Hof - Lyrik ist keine leichte Kost und keine einfache Sache. Das räumte die Schriftstellerin Lioba Happel bei einer Veranstaltung von Pro Hof in der Galerie im Theresienstein des Kunstvereins ein. Man könne Gedichte nie auf Anhieb verstehen, sagte die gebürtige Unterfränkin, die sich im vergangenen Jahr bei der Wahl eines neuen Wohnorts pro Hof entschied. Den Besuchern ihrer Lesung empfahl sie, ihre Texte so anzuhören, wie sie ein abstraktes Gemälde ansehen. "Hin und wieder", kündigte sie an, "fliegt ein Satz vorüber, von dem eine Stimmung, eine Färbung bei Ihnen bleibt."

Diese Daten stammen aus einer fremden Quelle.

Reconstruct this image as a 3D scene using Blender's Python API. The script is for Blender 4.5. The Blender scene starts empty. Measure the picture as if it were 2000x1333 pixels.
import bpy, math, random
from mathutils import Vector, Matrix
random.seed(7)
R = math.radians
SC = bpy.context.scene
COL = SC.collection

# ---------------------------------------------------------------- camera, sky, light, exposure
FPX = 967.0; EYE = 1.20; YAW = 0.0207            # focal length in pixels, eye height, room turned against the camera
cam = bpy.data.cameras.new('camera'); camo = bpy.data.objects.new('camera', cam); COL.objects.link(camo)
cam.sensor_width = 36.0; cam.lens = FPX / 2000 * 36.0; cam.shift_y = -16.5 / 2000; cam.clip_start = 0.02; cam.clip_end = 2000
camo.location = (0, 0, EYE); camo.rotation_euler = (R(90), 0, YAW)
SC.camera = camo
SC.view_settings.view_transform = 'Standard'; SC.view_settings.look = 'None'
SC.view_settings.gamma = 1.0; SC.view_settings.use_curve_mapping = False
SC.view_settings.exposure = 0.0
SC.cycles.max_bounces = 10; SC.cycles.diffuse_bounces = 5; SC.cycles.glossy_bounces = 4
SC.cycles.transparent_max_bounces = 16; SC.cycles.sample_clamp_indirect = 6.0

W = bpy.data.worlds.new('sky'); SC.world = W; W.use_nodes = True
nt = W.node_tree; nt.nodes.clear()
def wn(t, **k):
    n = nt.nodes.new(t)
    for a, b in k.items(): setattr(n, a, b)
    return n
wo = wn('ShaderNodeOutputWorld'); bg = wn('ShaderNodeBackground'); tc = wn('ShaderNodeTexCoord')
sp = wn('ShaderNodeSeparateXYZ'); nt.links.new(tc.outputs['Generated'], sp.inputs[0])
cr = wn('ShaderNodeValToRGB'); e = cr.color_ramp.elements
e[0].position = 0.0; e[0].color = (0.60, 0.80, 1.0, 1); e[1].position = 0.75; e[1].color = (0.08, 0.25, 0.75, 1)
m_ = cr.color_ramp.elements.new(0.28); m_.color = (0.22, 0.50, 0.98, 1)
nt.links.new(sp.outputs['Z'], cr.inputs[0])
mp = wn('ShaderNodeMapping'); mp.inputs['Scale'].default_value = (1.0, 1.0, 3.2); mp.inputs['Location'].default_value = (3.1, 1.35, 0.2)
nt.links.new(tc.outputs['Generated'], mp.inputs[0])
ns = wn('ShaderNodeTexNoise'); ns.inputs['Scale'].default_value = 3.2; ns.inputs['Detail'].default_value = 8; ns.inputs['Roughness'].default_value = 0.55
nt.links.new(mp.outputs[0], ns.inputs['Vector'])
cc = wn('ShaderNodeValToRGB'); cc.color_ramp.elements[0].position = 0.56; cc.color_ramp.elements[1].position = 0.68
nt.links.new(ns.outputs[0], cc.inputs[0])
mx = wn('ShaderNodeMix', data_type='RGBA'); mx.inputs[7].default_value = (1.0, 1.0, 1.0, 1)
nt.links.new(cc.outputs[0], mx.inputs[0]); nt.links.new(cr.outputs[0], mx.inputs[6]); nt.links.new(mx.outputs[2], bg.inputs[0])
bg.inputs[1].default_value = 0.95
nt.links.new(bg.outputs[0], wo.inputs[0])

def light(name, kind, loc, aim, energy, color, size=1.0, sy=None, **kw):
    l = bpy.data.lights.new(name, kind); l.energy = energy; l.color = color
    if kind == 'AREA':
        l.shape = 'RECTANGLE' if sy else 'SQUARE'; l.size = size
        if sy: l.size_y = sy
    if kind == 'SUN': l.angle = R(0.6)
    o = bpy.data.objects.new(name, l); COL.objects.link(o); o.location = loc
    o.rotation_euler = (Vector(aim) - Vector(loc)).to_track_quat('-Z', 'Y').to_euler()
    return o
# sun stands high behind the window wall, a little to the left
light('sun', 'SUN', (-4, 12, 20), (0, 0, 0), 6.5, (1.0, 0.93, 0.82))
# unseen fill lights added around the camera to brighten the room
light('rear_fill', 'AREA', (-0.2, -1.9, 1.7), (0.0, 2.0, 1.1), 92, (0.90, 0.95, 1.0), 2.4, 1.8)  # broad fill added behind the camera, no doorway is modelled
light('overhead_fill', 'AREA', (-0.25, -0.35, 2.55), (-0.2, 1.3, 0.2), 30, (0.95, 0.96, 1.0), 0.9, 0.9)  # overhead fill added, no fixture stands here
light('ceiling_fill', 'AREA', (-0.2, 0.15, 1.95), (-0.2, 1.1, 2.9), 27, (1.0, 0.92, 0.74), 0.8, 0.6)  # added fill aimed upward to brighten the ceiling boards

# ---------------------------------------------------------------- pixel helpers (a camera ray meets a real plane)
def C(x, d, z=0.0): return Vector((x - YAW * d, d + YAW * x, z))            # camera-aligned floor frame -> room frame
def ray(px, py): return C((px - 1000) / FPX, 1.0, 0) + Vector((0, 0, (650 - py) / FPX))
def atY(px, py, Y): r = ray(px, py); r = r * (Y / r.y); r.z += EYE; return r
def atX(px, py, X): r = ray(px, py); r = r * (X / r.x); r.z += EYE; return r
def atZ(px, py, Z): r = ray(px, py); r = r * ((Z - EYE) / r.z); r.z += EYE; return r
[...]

So war es. Vom "federleichten Abgang eines Ungeheuers" sprach die Autorin und poetisierte so ihren Bericht zur Wetterlage: "Schnee fällt." Ihre Hoffnung auf Frühlings Erwachen verband sie mit der Mitteilung: "Der März zieht in den Unterleibskorsetten an den Schnüren." Mal fiel zentnerschwer Sichtbarkeit aufs Haus, mal tummelten sich wilde Tiere im Park und "die Liebe tut not", dann wurde es Nacht mit der unerwarteten Folge "Jetzt sehe ich dich", ehe eines der Gedichte vorausblickte auf Dunkelheit: "Wir wissen, dass diese Erde endlich ist und dass wir zugrunde gehn - und wir lachen."

Happel las neue und ältere Gedichte, einige davon aus dem Band "Grüne Nachmittage", der bei Suhrkamp erschienen ist. Mit ganz eigenem Tonfall und Rhythmus trug sie die Texte vor, die frei sind von Beschaulichkeit und tolle Kapriolen schlagen. Die Lesung machte den schrägen Witz deutlich, der in ihnen steckt.

Dazu passte die zweite Stimme, die sich mit den Gedichten und gegen sie vernehmen ließ: Randall Nordstrom, Solist der Nordwestdeutschen Philharmonie Herford, entlockte seinem Kontrabass improvisierend Klänge, die vom tiefsten Streichinstrument üblicherweise nicht zu erwarten sind - ein Meister seines Fachs.

Die Lesung endete mit einem Prosastück aus einem noch unveröffentlichten Roman, in dem Happel Geschichten aus einer - ihrer - katholischen Kindheit erzählt. Das ausgewählte Kapitel berichtet pointiert und skizzenhaft von einem Edwin, mit dem die Erzählerin "ein Geheimnis hatte". Schwermütig war er, und ein schlimmes Ende nahm es mit ihm, und weil "Außerirdisches, Unzüchtiges" vorgefallen sein sollte, wurde er abseits vom Friedhof beerdigt.

Für Pro Hof war die Veranstaltung ein "Stammtisch", bei dem, auch der ungünstigen Witterung wegen, viele Stammgäste fehlten. Der Kunstverein Hof freute sich über den Start in eine neue Ära seiner Reihe "Text in der Galerie - Kunst hoch zwei"; Lioba Happel wird sie künftig betreuen.